Поистине, требования «чести Франции» не знали никаких границ.
Эйзенхауэр славился своим тактом и терпением. Именно эти качества и позволили ему удерживать его пост командира союзнической армии, где национальные и личные самолюбия сталкивались буквально на каждом шагу.
Он сделал все от него зависящее, чтобы объяснить своему гостю, что «его предложение несколько неудобно» и что предлагаемый ему титул «командующего французскими войсками в Северной Африке» является совершенно достаточным.
Он даже не стал указывать ему на тот совершенно очевидный факт, что и этот-то титул является фикцией – никто из полномочных французских политических деятелей Жиро на должность не назначал.
Генерал просто давал свое имя для прокламации – в этом и выражался весь его вклад в «общее дело союзников».
Выражаясь языком коммерции, он становился фиктивным председателем фиктивной компании.
Видимо, он и сам это понимал – весь спор шел о названии, в остальном он покупал шар, надутый горячим воздухом.
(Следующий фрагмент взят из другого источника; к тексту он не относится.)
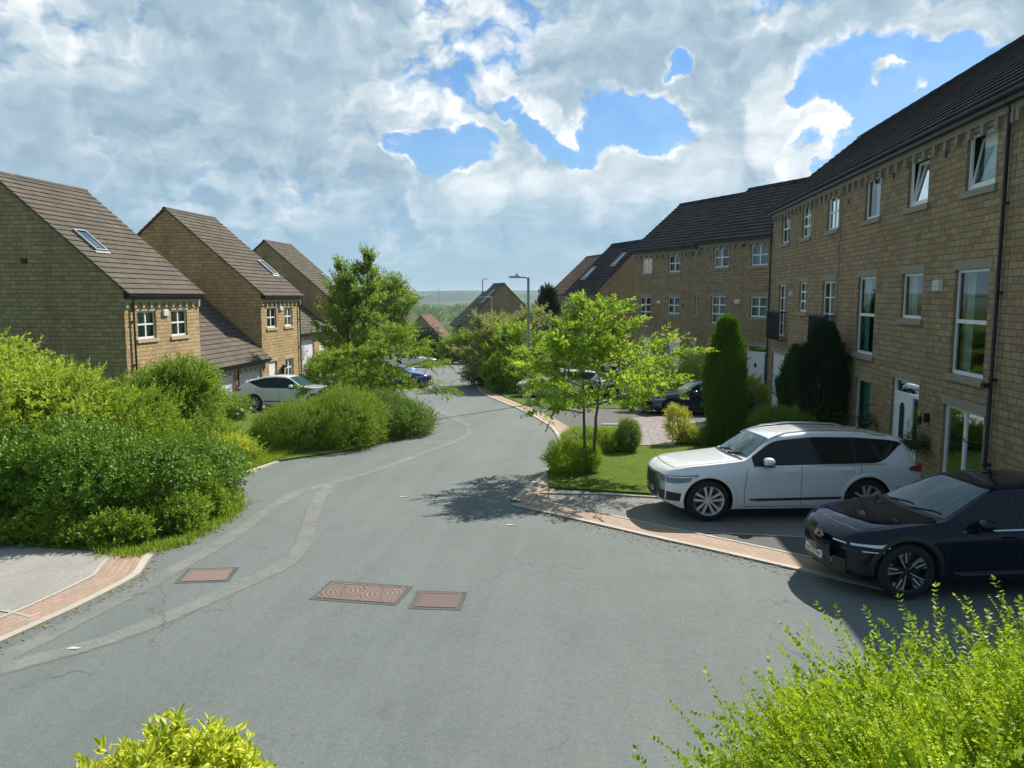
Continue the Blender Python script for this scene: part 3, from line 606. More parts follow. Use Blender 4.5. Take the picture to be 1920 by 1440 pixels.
def window_frame(b, x0, x1, z0, z1, y, style):
    t = .065; y0, y1 = y, y+.06
    fbar(b, x0, x1, z0, z0+t+.02, y0, y1); fbar(b, x0, x1, z1-t, z1, y0, y1); fbar(b, x0, x0+t, z0+t+.02, z1-t, y0+.003, y1); fbar(b, x1-t, x1, z0+t+.02, z1-t, y0+.003, y1)
    w = x1-x0; g = .035
    def v(x, a, c, gg=g): fbar(b, x-gg, x+gg, a, c, y0+.006, y1-.004)
    def h(z, gg=g, yy=.009): fbar(b, x0+t, x1-t, z-gg, z+gg, y0+yy, y1-.006)
    if style == 'cross': v((x0+x1)/2, z0+t+.02, z1-t, .042); h(z0+(z1-z0)*.52)
    elif style == 'sixlight': v((x0+x1)/2, z0+t+.02, z1-t, .042); h(z0+(z1-z0)*.36, .04, .003); h(z0+(z1-z0)*.68)
    elif style == 'tall': h(z0+(z1-z0)*.51, .045, .004)
    elif style == 'pair': v((x0+x1)/2, z0+t+.02, z1-t, .06)
    elif style == 'french': v((x0+x1)/2, z0+t+.02, z1-t, .055); [h(z0+(z1-z0)*k, .02, .012) for k in (.25, .5, .75)]
def pane_mb(x0, x1, z0, z1, y): b = MB(); b.quad((x0, y, z0), (x1, y, z0), (x1, y, z1), (x0, y, z1)); return b
def curtain_mb(x0, x1, z0, z1, y, amp=.03, freq=28):
    b = MB(); n = max(6, int((x1-x0)*30)); P = [[(x0+(x1-x0)*i/n, y+amp*math.sin(freq*(x0+(x1-x0)*i/n)+1.3*math.sin(4*i/n)), z) for i in range(n+1)] for z in (z0, z1)]
    b.grid(P); return b
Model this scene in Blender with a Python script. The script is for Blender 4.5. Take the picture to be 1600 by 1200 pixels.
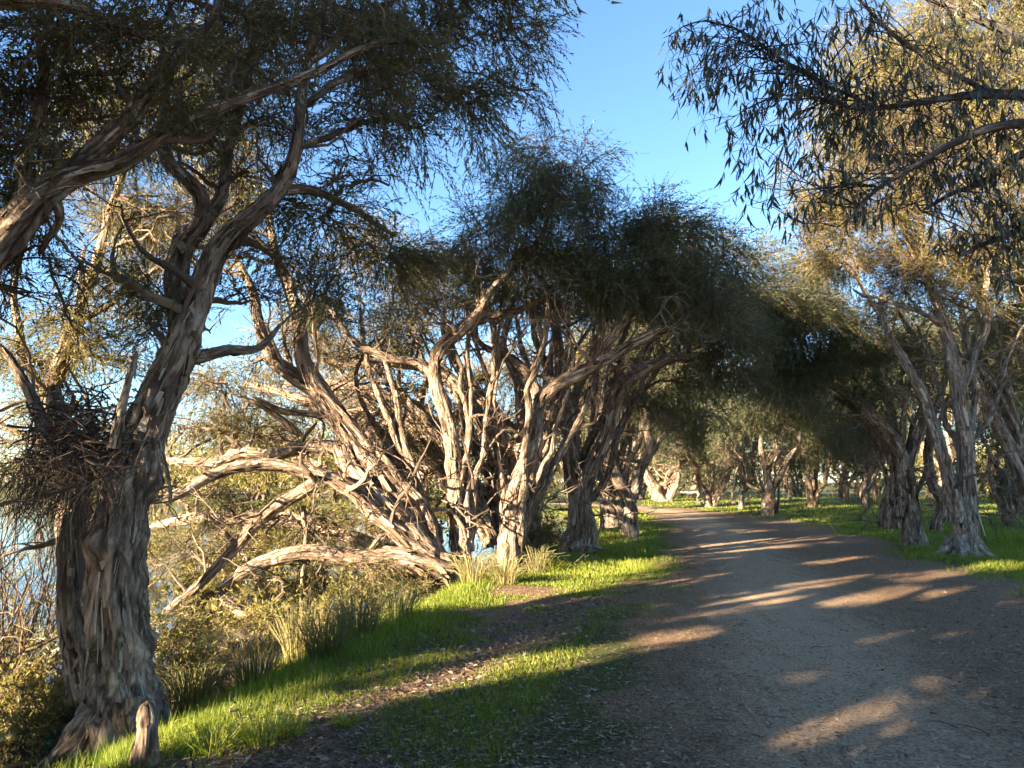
import bpy, math
import numpy as np

# ------------------------------------------------------------------ camera, sky, sun, exposure
sc = bpy.context.scene
for o in list(bpy.data.objects):
    bpy.data.objects.remove(o)
FPX, HORIZON, CAMZ = 1164.0, 752.0, 1.6            # focal length in px of a 1600 px wide frame
PITCH = math.atan((HORIZON - 600.0) / FPX)
cam_d = bpy.data.cameras.new('camera')
cam = bpy.data.objects.new('camera', cam_d)
sc.collection.objects.link(cam)
cam.location = (0, 0, CAMZ)
cam.rotation_euler = (math.radians(90) + PITCH, 0, 0)
cam_d.sensor_width = 36.0
cam_d.lens = 36.0 * FPX / 1600.0
cam_d.clip_start, cam_d.clip_end = 0.05, 3000
sc.camera = cam

SUN_EL, SUN_AZ = math.radians(15.0), math.radians(228.0)     # azimuth clockwise from +Y
world = bpy.data.worlds.new('World')
sc.world = world
world.use_nodes = True
wn = world.node_tree.nodes
sky = wn.new('ShaderNodeTexSky')
sky.sky_type = 'NISHITA'
sky.sun_disc = False
sky.sun_elevation = SUN_EL
sky.sun_rotation = SUN_AZ
sky.altitude = 0
sky.air_density = 1.0
sky.dust_density = 0.0
sky.ozone_density = 4.2
bg = wn['Background']
bg.inputs[1].default_value = 0.052
world.node_tree.links.new(sky.outputs[0], bg.inputs[0])
sun_d = bpy.data.lights.new('sun', 'SUN')
sun_d.energy = 5.0
sun_d.angle = math.radians(0.55)
sun_d.color = (1.0, 0.86, 0.64)
sun = bpy.data.objects.new('sun', sun_d)
sc.collection.objects.link(sun)
sun.rotation_euler = (math.radians(90) - SUN_EL, 0, math.pi - SUN_AZ)
sun.location = (-30, -30, 30)
LDIR = np.array([-math.sin(SUN_AZ) * math.cos(SUN_EL), -math.cos(SUN_AZ) * math.cos(SUN_EL), -math.sin(SUN_EL)])
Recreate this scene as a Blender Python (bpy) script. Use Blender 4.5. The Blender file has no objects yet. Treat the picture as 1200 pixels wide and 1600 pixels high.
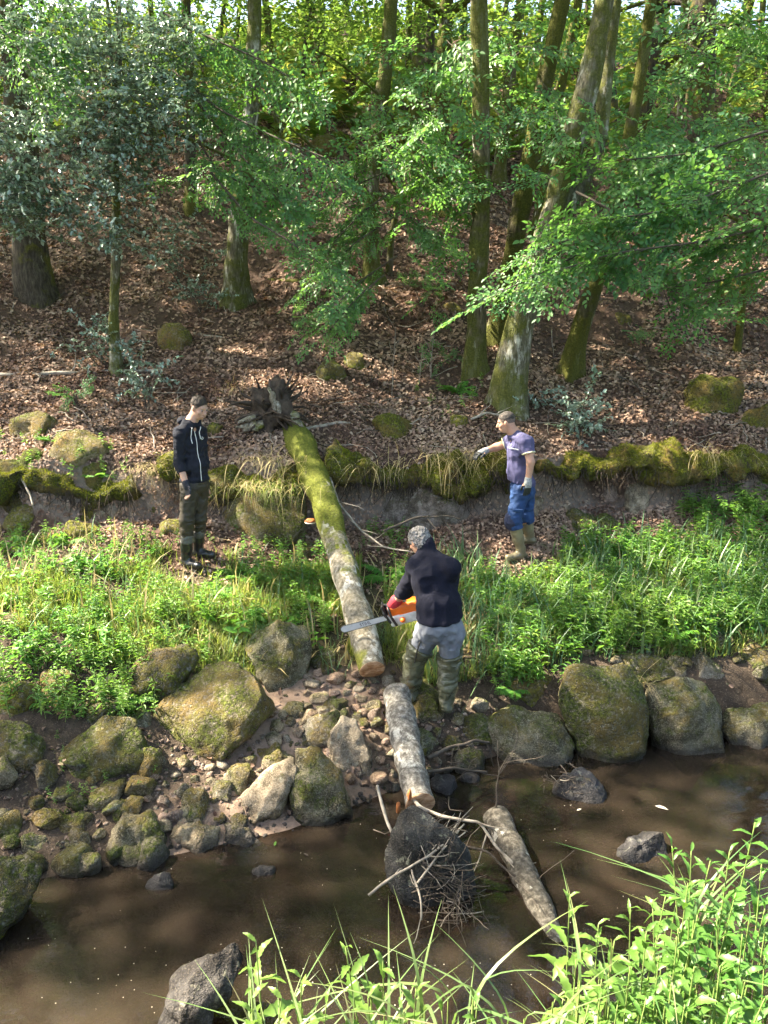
import bpy, math, random
import numpy as np
from mathutils import Vector, Matrix

random.seed(7)
rng = np.random.default_rng(7)
SC = bpy.context.scene
COL = SC.collection

# ------------------------------------------------------------------ camera, sky, sun, exposure
CAM_Z, PITCH, FPX = 3.8, math.radians(15.0), 1202.0
cam_d = bpy.data.cameras.new('camera')
cam = bpy.data.objects.new('camera', cam_d); COL.objects.link(cam)
cam.location = (0, 0, CAM_Z)
cam.rotation_euler = (math.radians(90) - PITCH, 0, 0)
cam_d.sensor_fit = 'VERTICAL'
cam_d.angle = 2 * math.atan(800 / FPX)
cam_d.clip_start = 0.05; cam_d.clip_end = 800
SC.camera = cam

SUN = np.array([-0.66, 0.16, 0.73]); SUN /= np.linalg.norm(SUN)      # direction towards the sun
w = bpy.data.worlds.new('World'); SC.world = w; w.use_nodes = True
wn = w.node_tree
bg = wn.nodes['Background']
sky = wn.nodes.new('ShaderNodeTexSky'); sky.sky_type = 'NISHITA'; sky.sun_disc = False
sky.sun_elevation = math.asin(SUN[2]); sky.sun_rotation = math.atan2(SUN[0], SUN[1])
sky.air_density = 1.0; sky.dust_density = 3.0; sky.ozone_density = 1.0
wn.links.new(sky.outputs[0], bg.inputs[0]); bg.inputs[1].default_value = 0.105
sun_d = bpy.data.lights.new('sun', 'SUN'); sun_d.energy = 5.0; sun_d.angle = math.radians(0.6)
sun_d.color = (1.0, 0.93, 0.80)
sun = bpy.data.objects.new('sun', sun_d); COL.objects.link(sun)
sun.rotation_euler = Vector(-SUN).to_track_quat('-Z', 'Y').to_euler()
sun.location = (-20, 5, 25)
SC.view_settings.view_transform = 'Standard'; SC.view_settings.look = 'None'
SC.view_settings.exposure = 2.72; SC.view_settings.gamma = 1.0
SC.view_settings.use_curve_mapping = False
SC.view_settings.use_white_balance = True; SC.view_settings.white_balance_temperature = 7000; SC.view_settings.white_balance_tint = 10
SC.render.engine = 'CYCLES'
cy = SC.cycles
cy.use_denoising = True; cy.use_adaptive_sampling = True; cy.adaptive_threshold = .03; cy.adaptive_min_samples = 20
cy.max_bounces = 5; cy.diffuse_bounces = 3; cy.glossy_bounces = 2; cy.transmission_bounces = 3
cy.transparent_max_bounces = 6; cy.caustics_reflective = False; cy.caustics_refractive = False
cy.sample_clamp_indirect = 6.0

# ------------------------------------------------------------------ numeric helpers
CT, ST = math.cos(PITCH), math.sin(PITCH)
CR = np.array([1., 0, 0]); CU = np.array([0, ST, CT]); CF = np.array([0, CT, -ST])
CP = np.array([0, 0, CAM_Z])
def ray(u, v):
    d = CF + CR * ((u - 600) / FPX) + CU * ((800 - v) / FPX)
    return d
def at(u, v, y):
    d = ray(u, v); return CP + d * (y / d[1])
def depth(p): return float(np.dot(np.asarray(p) - CP, CF))
def ppm(p): return FPX / depth(p)           # pixels per metre at a point
def unit(a):
    a = np.asarray(a, float); return a / (np.linalg.norm(a) + 1e-12)
def hash3(i, j, k, seed):
    h = (i * 374761393 + j * 668265263 + k * 2147483647 + seed * 1274126177) & 0xffffffff
    h = ((h ^ (h >> 13)) * 1274126177) & 0xffffffff
    h = (h ^ (h >> 16)) & 0xffff
    return h / 32767.5 - 1.0
def vn3(p, seed=0):
    p = np.asarray(p, float); b = np.floor(p); f = p - b; f = f * f * (3 - 2 * f)
    b = b.astype(np.int64); r = 0
    for di in (0, 1):
        wx = f[..., 0] if di else 1 - f[..., 0]
        for dj in (0, 1):
            wy = f[..., 1] if dj else 1 - f[..., 1]
            for dk in (0, 1):
                wz = f[..., 2] if dk else 1 - f[..., 2]
                r = r + wx * wy * wz * hash3(b[..., 0] + di, b[..., 1] + dj, b[..., 2] + dk, seed)
    return r
def fbm(p, seed=0, octs=3, gain=0.5):
    p = np.asarray(p, float); a = 1.0; r = 0
    for o in range(octs):
        r = r + a * vn3(p * (2.03 ** o) + 17.3 * o, seed + o); a *= gain
    return r
def xy(x, y): return np.stack([np.asarray(x, float), np.asarray(y, float), np.zeros_like(np.asarray(x, float))], -1)

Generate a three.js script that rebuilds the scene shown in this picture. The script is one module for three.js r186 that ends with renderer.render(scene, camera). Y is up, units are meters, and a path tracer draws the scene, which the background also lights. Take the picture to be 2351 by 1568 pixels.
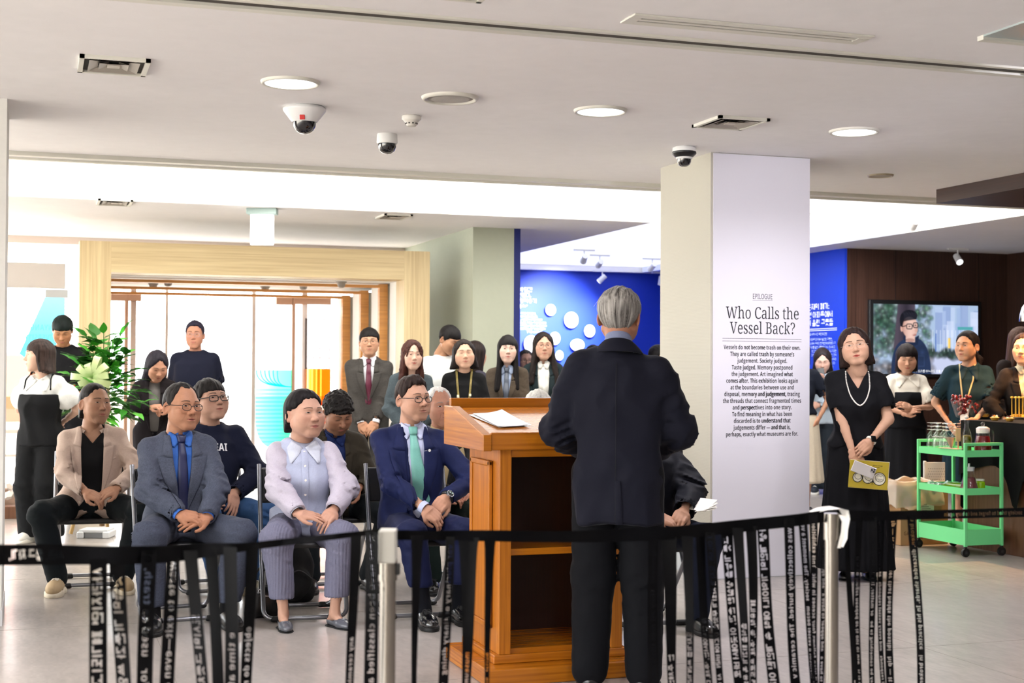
import * as THREE from 'three';
import { mergeGeometries } from 'three/addons/utils/BufferGeometryUtils.js';
import { RoundedBoxGeometry } from 'three/addons/geometries/RoundedBoxGeometry.js';
import { RectAreaLightUniformsLib } from 'three/addons/lights/RectAreaLightUniformsLib.js';

// ---------------------------------------------------------------- camera, sky, lights, exposure
const W = 2351, H = 1568, FOCAL = 3225;
const scene = new THREE.Scene();
const camera = new THREE.PerspectiveCamera(2 * Math.atan(H / 2 / FOCAL) * 180 / Math.PI, W / H, 0.1, 200);
const YAW = -18.75 * Math.PI / 180;
camera.position.set(0, 1.39, 0);
camera.rotation.set(1.0 * Math.PI / 180, YAW, 0.3 * Math.PI / 180, 'YXZ');
camera.focus = 7.5;
camera.userData.fStop = 4;
camera.updateMatrixWorld(true);
const renderer = new THREE.WebGLRenderer({ antialias: true });
renderer.toneMapping = THREE.LinearToneMapping;
renderer.toneMappingExposure = 1.27;
renderer.shadowMap.enabled = true;
RectAreaLightUniformsLib.init();

scene.background = new THREE.Color(0.93, 0.97, 1.0);
scene.backgroundIntensity = 7.0;

const sun = new THREE.DirectionalLight(0xfff3e0, 24); sun.position.set(-6, 13, -29); sun.target.position.set(2, 0, -17); sun.castShadow = true;
sun.shadow.camera.left = -14; sun.shadow.camera.right = 14; sun.shadow.camera.top = 14; sun.shadow.camera.bottom = -14; sun.shadow.camera.far = 50; scene.add(sun); scene.add(sun.target);
function area(w, h, x, y, z, rx, ry, color, power) {
  const l = new THREE.RectAreaLight(color, power, w, h);
  l.position.set(x, y, z); l.rotation.set(rx, ry, 0, 'YXZ'); scene.add(l); return l;
}
function spot(x, y, z, tx, ty, tz, color, power, angle, pen = 0.6, soft = 2) {
  const l = new THREE.SpotLight(color, power, 0, angle, pen);
  l.position.set(x, y, z); l.target.position.set(tx, ty, tz); l.castShadow = true; l.shadow.radius = soft;
  scene.add(l); scene.add(l.target); return l;
}
const LUM = { coveA: 2.6, coveB: 0.25, down: 8.5 };
area(8.6, 2.2, 4.3, 2.865, -11.38, -Math.PI / 2, 0, 0xfffbf4, LUM.coveA);      // light ceiling between the hall and the lobby
area(2.8, 6.6, 7.15, 2.865, -16.0, -Math.PI / 2, 0, 0xf4f8ff, LUM.coveB);      // light ceiling of the blue gallery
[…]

Однако название шара должно было быть как можно более громким – этого требовала «честь Франции».
Впрочем, могло быть и более простое объяснение: генерал Жиро, при всей своей несомненной храбрости, был очень глуп.
V
В фильме «Касабланка», ставшем классикой, вероятно, сразу после его выхода в прокат в 1942 г. (действие фильма происходит в Касабланке при французской колониальной администрации), есть сцена, в которой местному комиссару полиции докладывают – к сожалению, при свидетелях, – что в заведении, которое держит некий Pик, американец, его хороший знакомый, и где он сам регулярно бывает – существует что-то вроде казино.
Комиссар восклицает, что он «шокирован, воистину шокирован». Он велит немедленно арестовать «всех обычных подозреваемых».
Сам комиссар, конечно же, в курсе дела и даже получает от Pикa свою долю от операций, но видимость закона и приличия должны быть соблюдены.
Фильм «Касабланка», помимо всего прочего, был еще и прекрасной комедией.
Возможно, жизнь имитировала искусство, а возможно – искусство имитировало жизнь, но описание того, что происходило в Оране и в Алжире утром 8 ноября 1942 года, сильно напоминает сюжет для оперетты. Оперетты, так сказать, с перерывами для стрельбы.